### Work to be completed:
Without altering anything, repeat each of the records.

Stored data entries:
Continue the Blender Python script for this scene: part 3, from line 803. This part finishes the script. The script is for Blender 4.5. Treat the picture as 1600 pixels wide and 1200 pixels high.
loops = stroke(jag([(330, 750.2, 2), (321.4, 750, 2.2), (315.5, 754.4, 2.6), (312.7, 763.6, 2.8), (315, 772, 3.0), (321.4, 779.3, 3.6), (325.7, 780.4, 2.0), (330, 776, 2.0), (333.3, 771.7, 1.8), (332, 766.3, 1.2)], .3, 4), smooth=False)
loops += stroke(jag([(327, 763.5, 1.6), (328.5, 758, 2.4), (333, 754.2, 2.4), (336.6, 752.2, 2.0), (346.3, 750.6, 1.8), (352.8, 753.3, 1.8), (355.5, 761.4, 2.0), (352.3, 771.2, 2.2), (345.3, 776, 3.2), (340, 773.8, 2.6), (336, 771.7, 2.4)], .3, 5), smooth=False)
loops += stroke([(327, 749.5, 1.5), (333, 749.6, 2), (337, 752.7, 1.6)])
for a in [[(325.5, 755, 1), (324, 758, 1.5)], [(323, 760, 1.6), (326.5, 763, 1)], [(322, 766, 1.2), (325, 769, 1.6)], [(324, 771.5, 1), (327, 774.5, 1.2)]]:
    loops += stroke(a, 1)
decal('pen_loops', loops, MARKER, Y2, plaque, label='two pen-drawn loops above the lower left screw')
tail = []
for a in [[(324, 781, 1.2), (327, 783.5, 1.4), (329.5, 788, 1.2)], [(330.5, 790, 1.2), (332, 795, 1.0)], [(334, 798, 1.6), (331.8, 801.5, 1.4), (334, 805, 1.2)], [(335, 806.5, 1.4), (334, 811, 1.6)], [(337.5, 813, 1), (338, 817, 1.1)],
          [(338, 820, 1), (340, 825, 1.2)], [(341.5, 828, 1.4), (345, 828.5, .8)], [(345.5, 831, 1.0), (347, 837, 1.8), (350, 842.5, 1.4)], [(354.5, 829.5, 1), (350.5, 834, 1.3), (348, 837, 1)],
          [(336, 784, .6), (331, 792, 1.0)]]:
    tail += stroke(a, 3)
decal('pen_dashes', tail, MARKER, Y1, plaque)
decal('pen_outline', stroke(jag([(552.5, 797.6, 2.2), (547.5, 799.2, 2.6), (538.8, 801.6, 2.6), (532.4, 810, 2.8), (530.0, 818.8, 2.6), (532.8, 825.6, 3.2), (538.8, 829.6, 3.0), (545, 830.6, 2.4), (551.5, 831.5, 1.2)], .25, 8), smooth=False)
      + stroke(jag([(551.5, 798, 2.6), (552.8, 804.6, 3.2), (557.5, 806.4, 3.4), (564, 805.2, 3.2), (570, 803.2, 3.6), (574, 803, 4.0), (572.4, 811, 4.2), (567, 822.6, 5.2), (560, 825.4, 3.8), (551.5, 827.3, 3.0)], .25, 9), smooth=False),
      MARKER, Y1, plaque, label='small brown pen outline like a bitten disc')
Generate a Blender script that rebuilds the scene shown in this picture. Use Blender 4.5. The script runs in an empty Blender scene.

### Solution to the problem:
Continue the Blender Python script for this scene: part 3, from line 803. This part finishes the script. The script is for Blender 4.5. Treat the picture as 1600 pixels wide and 1200 pixels high.
loops = stroke(jag([(330, 750.2, 2), (321.4, 750, 2.2), (315.5, 754.4, 2.6), (312.7, 763.6, 2.8), (315, 772, 3.0), (321.4, 779.3, 3.6), (325.7, 780.4, 2.0), (330, 776, 2.0), (333.3, 771.7, 1.8), (332, 766.3, 1.2)], .3, 4), smooth=False)
loops += stroke(jag([(327, 763.5, 1.6), (328.5, 758, 2.4), (333, 754.2, 2.4), (336.6, 752.2, 2.0), (346.3, 750.6, 1.8), (352.8, 753.3, 1.8), (355.5, 761.4, 2.0), (352.3, 771.2, 2.2), (345.3, 776, 3.2), (340, 773.8, 2.6), (336, 771.7, 2.4)], .3, 5), smooth=False)
loops += stroke([(327, 749.5, 1.5), (333, 749.6, 2), (337, 752.7, 1.6)])
for a in [[(325.5, 755, 1), (324, 758, 1.5)], [(323, 760, 1.6), (326.5, 763, 1)], [(322, 766, 1.2), (325, 769, 1.6)], [(324, 771.5, 1), (327, 774.5, 1.2)]]:
    loops += stroke(a, 1)
decal('pen_loops', loops, MARKER, Y2, plaque, label='two pen-drawn loops above the lower left screw')
tail = []
for a in [[(324, 781, 1.2), (327, 783.5, 1.4), (329.5, 788, 1.2)], [(330.5, 790, 1.2), (332, 795, 1.0)], [(334, 798, 1.6), (331.8, 801.5, 1.4), (334, 805, 1.2)], [(335, 806.5, 1.4), (334, 811, 1.6)], [(337.5, 813, 1), (338, 817, 1.1)],
          [(338, 820, 1), (340, 825, 1.2)], [(341.5, 828, 1.4), (345, 828.5, .8)], [(345.5, 831, 1.0), (347, 837, 1.8), (350, 842.5, 1.4)], [(354.5, 829.5, 1), (350.5, 834, 1.3), (348, 837, 1)],
          [(336, 784, .6), (331, 792, 1.0)]]:
    tail += stroke(a, 3)
decal('pen_dashes', tail, MARKER, Y1, plaque)
decal('pen_outline', stroke(jag([(552.5, 797.6, 2.2), (547.5, 799.2, 2.6), (538.8, 801.6, 2.6), (532.4, 810, 2.8), (530.0, 818.8, 2.6), (532.8, 825.6, 3.2), (538.8, 829.6, 3.0), (545, 830.6, 2.4), (551.5, 831.5, 1.2)], .25, 8), smooth=False)
      + stroke(jag([(551.5, 798, 2.6), (552.8, 804.6, 3.2), (557.5, 806.4, 3.4), (564, 805.2, 3.2), (570, 803.2, 3.6), (574, 803, 4.0), (572.4, 811, 4.2), (567, 822.6, 5.2), (560, 825.4, 3.8), (551.5, 827.3, 3.0)], .25, 9), smooth=False),
      MARKER, Y1, plaque, label='small brown pen outline like a bitten disc')
Generate a Blender script that rebuilds the scene shown in this picture. Use Blender 4.5. The script runs in an empty Blender scene.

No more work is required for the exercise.